A barbie doll was one among them... although I was never attached to it, for the main reason that you couldn't cuddle one. Almost all my friends and cousins had one at that time. These days there are talks on how perfectly pretty barbies could instill an "unhealthy" body image on young girls, laying ideas on perceptions of beauty. Well, I'm really curious to truly investigate this... talk to a few young girls or probably read more about how valid the fear/hypothesis is. When I was young I really don't remember noticing how pretty a barbie was. I'm stumped if that doll probably had some impact on my image of beauty.


Cambridge dictionary defines beauty as, "the quality of being pleasing, especially to look at, or someone or something that gives great pleasure, especially by being looked at." I'm surprised at the heavy connotation of physicality in the definition, and something predominantly experienced by our sight! I beg to broaden the definition....


They say beauty lies in the eyes of the beholder, but what makes the beholder view something as beautiful? There are a few people/things/aspects in life that most people will unanimously agree as being beautiful, and this is probably an objective measure of symmetry etc. But what about the rest?


As Keats said, is beauty just truth? Well... there are some truths that are ugly when revealed, I can't find a trace of beauty in them. Is our perception of beauty just emotional bonding? I don't know, but I know I loved a ragged 2 rupees doll in comparison to a barbie and I loved my two teddies that were patched up and kept together with stitches, and I still search for a bear that resembles those two. Maybe I'm in search of memories but I would still call the bears cute, pretty and use other nice adjectives (or am I using the adjectives on my memories?). There is a saying in Tamil that I'm inadequately translating as, " To the mother crow, her young one appears like a golden chic." Crows are supposed to be "ugly" since they are black, but a mama crow thinks its little one is a pretty golden bird. Of course "golden" is a metaphor...it could signify physical appearance, and other general characteristics.

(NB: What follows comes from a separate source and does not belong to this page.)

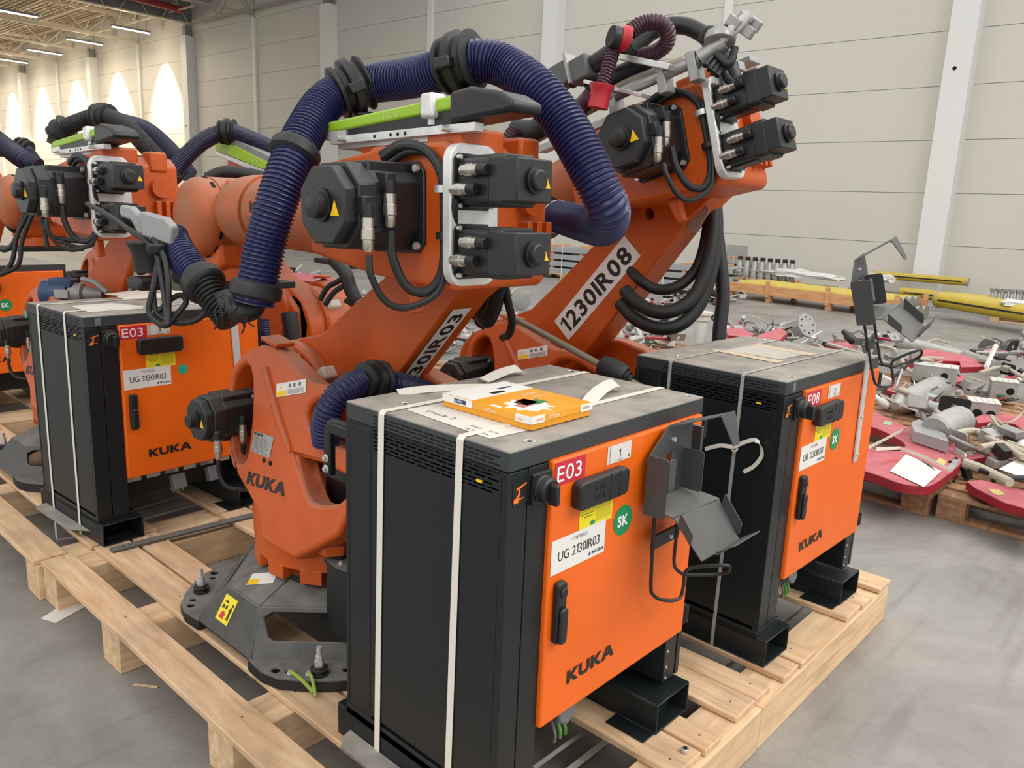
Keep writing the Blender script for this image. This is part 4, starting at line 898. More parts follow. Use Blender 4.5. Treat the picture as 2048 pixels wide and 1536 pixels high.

Beauty by itself then becomes a metaphor. A metaphor to symbolize and probably qualitatively assign our appreciation in response to positive feelings and emotions that get evoked. Most times, these feelings are evoked through people or objects and we place our appreciation on them, thereby making them special and seeing them as beautiful? Sometimes it's an event, a phase of life, riveting memories, and we often scrounge around to find an object to pour the sense of beauty we want to treasure in an effort to make the memories as "real" and "physical" and as alive as possible.


I don't know why I end up relating everything to emotions and sentiments... I sound sappy. But really, a challenge that AI faces is in simulating these emotions in order to "program" a computer to recognize or subjectively categorize an object as being beautiful even though it fails all the objective measures of beauty.

2 comments:

Anonymous said...

You relate everything to emotions because it is finally about the self and the ego. Beauty lies in the eyes/ears... and mind of the beholder. Truth is one's perception.

And Scorpios get clued into this sooner and that's why we relate everything to emotions :).

Neeraja said...

I appreciate the comment from a fellow Scoprio :). True, everything really boils down to ego and our perceptions.